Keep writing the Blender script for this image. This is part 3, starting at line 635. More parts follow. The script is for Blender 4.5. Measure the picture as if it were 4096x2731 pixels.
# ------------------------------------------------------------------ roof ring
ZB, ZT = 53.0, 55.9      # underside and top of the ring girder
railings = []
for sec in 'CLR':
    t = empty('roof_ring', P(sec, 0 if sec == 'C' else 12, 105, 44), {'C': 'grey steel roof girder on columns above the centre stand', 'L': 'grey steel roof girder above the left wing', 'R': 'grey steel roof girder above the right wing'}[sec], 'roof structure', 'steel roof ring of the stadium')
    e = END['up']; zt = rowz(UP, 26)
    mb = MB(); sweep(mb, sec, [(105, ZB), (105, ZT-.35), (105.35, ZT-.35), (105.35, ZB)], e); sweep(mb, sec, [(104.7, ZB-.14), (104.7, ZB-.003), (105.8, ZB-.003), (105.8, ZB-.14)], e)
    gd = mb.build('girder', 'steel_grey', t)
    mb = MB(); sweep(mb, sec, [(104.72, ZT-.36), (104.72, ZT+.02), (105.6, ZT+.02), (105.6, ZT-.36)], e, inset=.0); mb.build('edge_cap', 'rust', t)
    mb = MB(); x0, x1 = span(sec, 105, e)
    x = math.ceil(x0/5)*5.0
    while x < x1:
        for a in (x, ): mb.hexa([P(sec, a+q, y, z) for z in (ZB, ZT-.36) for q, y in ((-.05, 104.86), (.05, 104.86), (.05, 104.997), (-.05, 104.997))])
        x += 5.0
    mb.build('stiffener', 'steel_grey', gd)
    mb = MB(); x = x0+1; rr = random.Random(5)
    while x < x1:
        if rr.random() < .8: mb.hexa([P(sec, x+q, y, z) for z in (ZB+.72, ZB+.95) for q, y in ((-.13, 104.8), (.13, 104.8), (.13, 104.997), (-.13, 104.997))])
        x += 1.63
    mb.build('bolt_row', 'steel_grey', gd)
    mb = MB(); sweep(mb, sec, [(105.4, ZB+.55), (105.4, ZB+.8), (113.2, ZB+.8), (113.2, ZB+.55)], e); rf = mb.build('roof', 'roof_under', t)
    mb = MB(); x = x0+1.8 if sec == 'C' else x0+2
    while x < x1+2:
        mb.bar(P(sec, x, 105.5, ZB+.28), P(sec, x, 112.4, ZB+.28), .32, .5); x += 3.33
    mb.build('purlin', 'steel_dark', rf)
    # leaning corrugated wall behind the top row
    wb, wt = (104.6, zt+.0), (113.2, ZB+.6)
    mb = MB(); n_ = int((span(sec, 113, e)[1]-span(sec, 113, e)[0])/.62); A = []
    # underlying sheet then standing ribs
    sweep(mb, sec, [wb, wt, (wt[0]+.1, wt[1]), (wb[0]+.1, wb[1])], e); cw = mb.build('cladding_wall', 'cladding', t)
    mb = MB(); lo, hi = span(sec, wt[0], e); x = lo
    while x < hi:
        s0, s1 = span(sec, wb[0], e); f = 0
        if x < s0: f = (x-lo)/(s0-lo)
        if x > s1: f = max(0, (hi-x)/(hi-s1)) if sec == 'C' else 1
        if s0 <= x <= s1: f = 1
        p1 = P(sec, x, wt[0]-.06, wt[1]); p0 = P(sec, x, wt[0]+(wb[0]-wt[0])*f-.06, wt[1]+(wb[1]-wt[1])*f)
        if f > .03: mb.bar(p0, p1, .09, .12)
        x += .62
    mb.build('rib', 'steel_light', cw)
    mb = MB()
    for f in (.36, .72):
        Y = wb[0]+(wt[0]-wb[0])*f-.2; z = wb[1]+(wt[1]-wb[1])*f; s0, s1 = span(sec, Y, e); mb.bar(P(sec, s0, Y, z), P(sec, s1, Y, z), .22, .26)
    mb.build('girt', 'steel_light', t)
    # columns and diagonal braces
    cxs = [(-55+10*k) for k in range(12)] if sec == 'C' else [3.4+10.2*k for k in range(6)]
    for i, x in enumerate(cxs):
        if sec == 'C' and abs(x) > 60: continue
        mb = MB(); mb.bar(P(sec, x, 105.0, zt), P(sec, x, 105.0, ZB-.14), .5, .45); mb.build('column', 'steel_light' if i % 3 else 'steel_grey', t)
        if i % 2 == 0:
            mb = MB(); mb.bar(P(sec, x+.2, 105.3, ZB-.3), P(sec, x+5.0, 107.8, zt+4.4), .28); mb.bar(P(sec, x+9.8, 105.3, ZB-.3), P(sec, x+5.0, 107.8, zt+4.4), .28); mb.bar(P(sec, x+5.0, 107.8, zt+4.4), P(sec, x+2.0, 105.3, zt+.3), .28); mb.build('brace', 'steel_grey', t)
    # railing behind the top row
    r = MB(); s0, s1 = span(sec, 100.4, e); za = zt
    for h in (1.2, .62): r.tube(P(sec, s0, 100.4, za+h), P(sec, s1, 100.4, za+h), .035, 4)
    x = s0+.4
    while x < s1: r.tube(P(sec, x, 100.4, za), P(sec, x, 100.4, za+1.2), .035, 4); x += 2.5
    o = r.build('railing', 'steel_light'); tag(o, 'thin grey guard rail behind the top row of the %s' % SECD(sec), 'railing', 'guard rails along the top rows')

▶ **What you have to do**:
Once more, set down the full listing, verbatim.

▶ **Finished exercise**:
Keep writing the Blender script for this image. This is part 3, starting at line 635. More parts follow. The script is for Blender 4.5. Measure the picture as if it were 4096x2731 pixels.
# ------------------------------------------------------------------ roof ring
ZB, ZT = 53.0, 55.9      # underside and top of the ring girder
railings = []
for sec in 'CLR':
    t = empty('roof_ring', P(sec, 0 if sec == 'C' else 12, 105, 44), {'C': 'grey steel roof girder on columns above the centre stand', 'L': 'grey steel roof girder above the left wing', 'R': 'grey steel roof girder above the right wing'}[sec], 'roof structure', 'steel roof ring of the stadium')
    e = END['up']; zt = rowz(UP, 26)
    mb = MB(); sweep(mb, sec, [(105, ZB), (105, ZT-.35), (105.35, ZT-.35), (105.35, ZB)], e); sweep(mb, sec, [(104.7, ZB-.14), (104.7, ZB-.003), (105.8, ZB-.003), (105.8, ZB-.14)], e)
    gd = mb.build('girder', 'steel_grey', t)
    mb = MB(); sweep(mb, sec, [(104.72, ZT-.36), (104.72, ZT+.02), (105.6, ZT+.02), (105.6, ZT-.36)], e, inset=.0); mb.build('edge_cap', 'rust', t)
    mb = MB(); x0, x1 = span(sec, 105, e)
    x = math.ceil(x0/5)*5.0
    while x < x1:
        for a in (x, ): mb.hexa([P(sec, a+q, y, z) for z in (ZB, ZT-.36) for q, y in ((-.05, 104.86), (.05, 104.86), (.05, 104.997), (-.05, 104.997))])
        x += 5.0
    mb.build('stiffener', 'steel_grey', gd)
    mb = MB(); x = x0+1; rr = random.Random(5)
    while x < x1:
        if rr.random() < .8: mb.hexa([P(sec, x+q, y, z) for z in (ZB+.72, ZB+.95) for q, y in ((-.13, 104.8), (.13, 104.8), (.13, 104.997), (-.13, 104.997))])
        x += 1.63
    mb.build('bolt_row', 'steel_grey', gd)
    mb = MB(); sweep(mb, sec, [(105.4, ZB+.55), (105.4, ZB+.8), (113.2, ZB+.8), (113.2, ZB+.55)], e); rf = mb.build('roof', 'roof_under', t)
    mb = MB(); x = x0+1.8 if sec == 'C' else x0+2
    while x < x1+2:
        mb.bar(P(sec, x, 105.5, ZB+.28), P(sec, x, 112.4, ZB+.28), .32, .5); x += 3.33
    mb.build('purlin', 'steel_dark', rf)
    # leaning corrugated wall behind the top row
    wb, wt = (104.6, zt+.0), (113.2, ZB+.6)
    mb = MB(); n_ = int((span(sec, 113, e)[1]-span(sec, 113, e)[0])/.62); A = []
    # underlying sheet then standing ribs
    sweep(mb, sec, [wb, wt, (wt[0]+.1, wt[1]), (wb[0]+.1, wb[1])], e); cw = mb.build('cladding_wall', 'cladding', t)
    mb = MB(); lo, hi = span(sec, wt[0], e); x = lo
    while x < hi:
        s0, s1 = span(sec, wb[0], e); f = 0
        if x < s0: f = (x-lo)/(s0-lo)
        if x > s1: f = max(0, (hi-x)/(hi-s1)) if sec == 'C' else 1
        if s0 <= x <= s1: f = 1
        p1 = P(sec, x, wt[0]-.06, wt[1]); p0 = P(sec, x, wt[0]+(wb[0]-wt[0])*f-.06, wt[1]+(wb[1]-wt[1])*f)
        if f > .03: mb.bar(p0, p1, .09, .12)
        x += .62
    mb.build('rib', 'steel_light', cw)
    mb = MB()
    for f in (.36, .72):
        Y = wb[0]+(wt[0]-wb[0])*f-.2; z = wb[1]+(wt[1]-wb[1])*f; s0, s1 = span(sec, Y, e); mb.bar(P(sec, s0, Y, z), P(sec, s1, Y, z), .22, .26)
    mb.build('girt', 'steel_light', t)
    # columns and diagonal braces
    cxs = [(-55+10*k) for k in range(12)] if sec == 'C' else [3.4+10.2*k for k in range(6)]
    for i, x in enumerate(cxs):
        if sec == 'C' and abs(x) > 60: continue
        mb = MB(); mb.bar(P(sec, x, 105.0, zt), P(sec, x, 105.0, ZB-.14), .5, .45); mb.build('column', 'steel_light' if i % 3 else 'steel_grey', t)
        if i % 2 == 0:
            mb = MB(); mb.bar(P(sec, x+.2, 105.3, ZB-.3), P(sec, x+5.0, 107.8, zt+4.4), .28); mb.bar(P(sec, x+9.8, 105.3, ZB-.3), P(sec, x+5.0, 107.8, zt+4.4), .28); mb.bar(P(sec, x+5.0, 107.8, zt+4.4), P(sec, x+2.0, 105.3, zt+.3), .28); mb.build('brace', 'steel_grey', t)
    # railing behind the top row
    r = MB(); s0, s1 = span(sec, 100.4, e); za = zt
    for h in (1.2, .62): r.tube(P(sec, s0, 100.4, za+h), P(sec, s1, 100.4, za+h), .035, 4)
    x = s0+.4
    while x < s1: r.tube(P(sec, x, 100.4, za), P(sec, x, 100.4, za+1.2), .035, 4); x += 2.5
    o = r.build('railing', 'steel_light'); tag(o, 'thin grey guard rail behind the top row of the %s' % SECD(sec), 'railing', 'guard rails along the top rows')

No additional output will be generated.